The INEC boss added that the commission had always been advocating gender inclusiveness in governance and the electoral process.

On the release of election timetable for the next 36 years by INEC, Yakub said the commission had not done anything strange.

He said the objective of the step was to instil some certainty in the electoral process and management.

“We released the timetable because we believe we have reached a point where election dates should not be a matter of conjecture, it should be known. That is what obtains elsewhere.

“In Ghana, everybody knows the election date and it has remained the same for the past six years; in Kenya, it is August 8, and that is known to all Kenyans.

“So the essence of the timetable is to ensure some certainty, such that every Nigerian knows the election date regardless of the year,’’ he said.

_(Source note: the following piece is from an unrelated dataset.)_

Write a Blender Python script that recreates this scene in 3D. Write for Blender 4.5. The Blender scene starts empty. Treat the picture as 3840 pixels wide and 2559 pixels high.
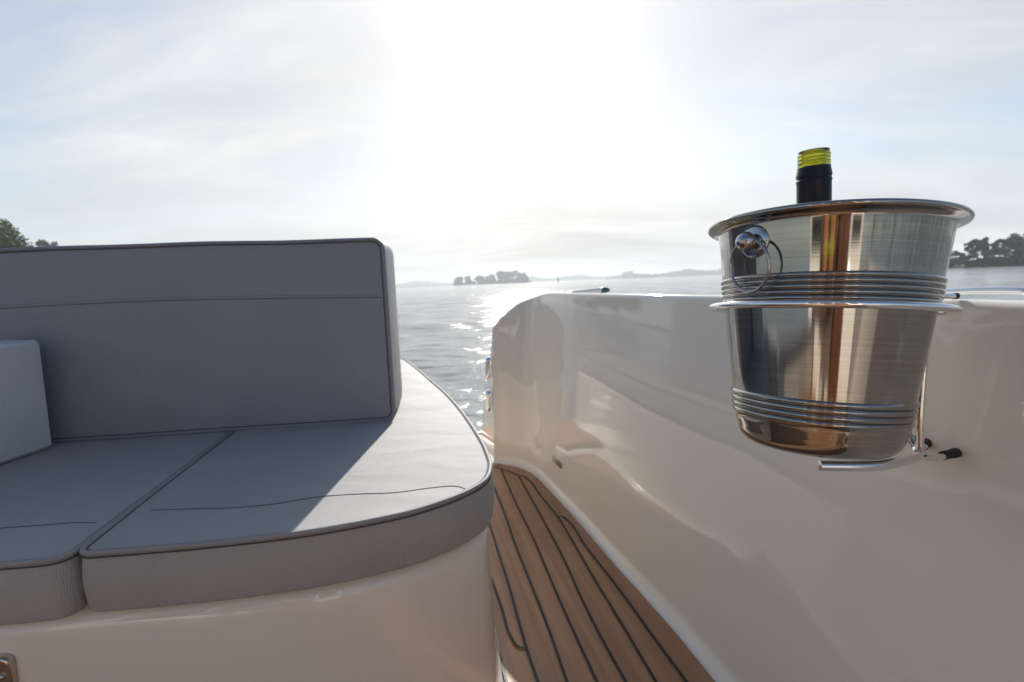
import bpy, bmesh, math, random
import numpy as np
from mathutils import Vector, Matrix, noise

random.seed(7)
rng = np.random.default_rng(11)
S = bpy.context.scene
COL = S.collection
CZ = 1.10                       # eye height above the water; boat coordinates below are written relative to it
R = math.radians

# ------------------------------------------------------------------ materials
def mat(name):
    m = bpy.data.materials.new(name); m.use_nodes = True
    nt = m.node_tree
    return m, nt, nt.nodes['Principled BSDF']

def lk(nt, a, b): nt.links.new(a, b)

def simple(name, col, rough=.5, metal=0., **kw):
    m, nt, b = mat(name)
    b.inputs['Base Color'].default_value = (*col, 1)
    b.inputs['Roughness'].default_value = rough
    b.inputs['Metallic'].default_value = metal
    for k, v in kw.items(): b.inputs[k].default_value = v
    return m

def node(nt, t, **kw):
    n = nt.nodes.new(t)
    for k, v in kw.items():
        if k in n.inputs.keys() if hasattr(n.inputs, 'keys') else False: n.inputs[k].default_value = v
        else: setattr(n, k, v)
    return n

def noise_tex(nt, vec, scale, detail=4., rough=.5, dist=0.):
    n = nt.nodes.new('ShaderNodeTexNoise')
    n.inputs['Scale'].default_value = scale; n.inputs['Detail'].default_value = detail
    n.inputs['Roughness'].default_value = rough; n.inputs['Distortion'].default_value = dist
    if vec is not None: lk(nt, vec, n.inputs['Vector'])
    return n

def ramp(nt, fac, stops):
    r = nt.nodes.new('ShaderNodeValToRGB')
    e = r.color_ramp.elements
    while len(e) < len(stops): e.new(.5)
    for i, (p, c) in enumerate(stops):
        e[i].position = p; e[i].color = (*c, 1) if len(c) == 3 else c
    lk(nt, fac, r.inputs['Fac'])
    return r

def mapping(nt, vec, scale=(1, 1, 1), rot=(0, 0, 0)):
    m = nt.nodes.new('ShaderNodeMapping')
    m.inputs['Scale'].default_value = scale; m.inputs['Rotation'].default_value = rot
    lk(nt, vec, m.inputs['Vector'])
    return m.outputs['Vector']

def coords(nt): return nt.nodes.new('ShaderNodeTexCoord')

def math_n(nt, op, a, b=None, c=None):
    m = nt.nodes.new('ShaderNodeMath'); m.operation = op
    for i, v in enumerate((a, b, c)):
        if v is None: continue
        if isinstance(v, (int, float)): m.inputs[i].default_value = v
        else: lk(nt, v, m.inputs[i])
    return m.outputs[0]

def bump(nt, b, height, strength, dist, prev=None):
    n = nt.nodes.new('ShaderNodeBump')
    n.inputs['Strength'].default_value = strength; n.inputs['Distance'].default_value = dist
    lk(nt, height, n.inputs['Height'])
    if prev is not None: lk(nt, prev, n.inputs['Normal'])
    lk(nt, n.outputs['Normal'], b.inputs['Normal'])
    return n.outputs['Normal']

def gelcoat(name, col, rough=.045):
    m, nt, b = mat(name)
    tc = coords(nt)
    n1 = noise_tex(nt, tc.outputs['Object'], 2.2, 2)
    c = ramp(nt, n1.outputs['Fac'], [(.3, tuple(x*.97 for x in col)), (.7, col)])
    lk(nt, c.outputs['Color'], b.inputs['Base Color'])
    b.inputs['IOR'].default_value = 1.52
    b.inputs['Coat Weight'].default_value = .35; b.inputs['Coat Roughness'].default_value = .025
    n2 = noise_tex(nt, tc.outputs['Object'], 60, 3)
    rr = nt.nodes.new('ShaderNodeMapRange')
    rr.inputs['To Min'].default_value = rough*.75; rr.inputs['To Max'].default_value = rough*1.4
    lk(nt, n2.outputs['Fac'], rr.inputs['Value']); lk(nt, rr.outputs['Result'], b.inputs['Roughness'])
    n3 = noise_tex(nt, tc.outputs['Object'], 9, 2)
    p = bump(nt, b, n3.outputs['Fac'], .02, .01)
    n4 = noise_tex(nt, tc.outputs['Object'], 34, 2)
    bump(nt, b, n4.outputs['Fac'], .03, .003, p)
    return m

def fabric(name, col, pitch=.0022, spec=.35, rough=.62, bstr=.35):
    m, nt, b = mat(name)
    tc = coords(nt)
    n1 = noise_tex(nt, tc.outputs['Object'], 5, 3)
    n1b = noise_tex(nt, tc.outputs['Object'], 260, 2)
    mx = nt.nodes.new('ShaderNodeMix'); mx.data_type = 'FLOAT'
    mx.inputs[0].default_value = .45
    lk(nt, n1.outputs['Fac'], mx.inputs[2]); lk(nt, n1b.outputs['Fac'], mx.inputs[3])
    c = ramp(nt, mx.outputs[0], [(.3, tuple(x*.90 for x in col)), (.7, tuple(x*1.06 for x in col))])
    lk(nt, c.outputs['Color'], b.inputs['Base Color'])
    b.inputs['Roughness'].default_value = rough
    b.inputs['Specular IOR Level'].default_value = spec
    sep = nt.nodes.new('ShaderNodeSeparateXYZ'); lk(nt, tc.outputs['Object'], sep.inputs[0])
    k = 2*math.pi/pitch
    sx = math_n(nt, 'SINE', math_n(nt, 'MULTIPLY', sep.outputs['X'], k))
    sy = math_n(nt, 'SINE', math_n(nt, 'MULTIPLY', sep.outputs['Y'], k))
    sz = math_n(nt, 'SINE', math_n(nt, 'MULTIPLY', sep.outputs['Z'], k))
    w = math_n(nt, 'ADD', math_n(nt, 'ADD', sx, sy), sz)
    p = bump(nt, b, w, bstr, .0003)
    n2 = noise_tex(nt, mapping(nt, tc.outputs['Object'], (1, 1.6, 1)), 6, 2, .4, .3)
    bump(nt, b, n2.outputs['Fac'], .22, .03, p)
    return m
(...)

On the move to re-order the sequence of the 2019 election, Yakub said the INEC timetable remained sacrosanct for now.

He said there was no law yet compelling the altering of the sequence, saying the National Assembly’s proposal could only be considered with the coming of a new law.

Yakub said the commission was working closely with parties to promote internal democracy among them to strengthen democracy.

He also said it was putting checks on political parties to ensure they complied with election spending limits as recommended by the law.

The chairman appealed to the public to support the commission in efforts to endure free and fair conduct of governorship elections in Osun and Ekiti, as well as the 2019 general elections.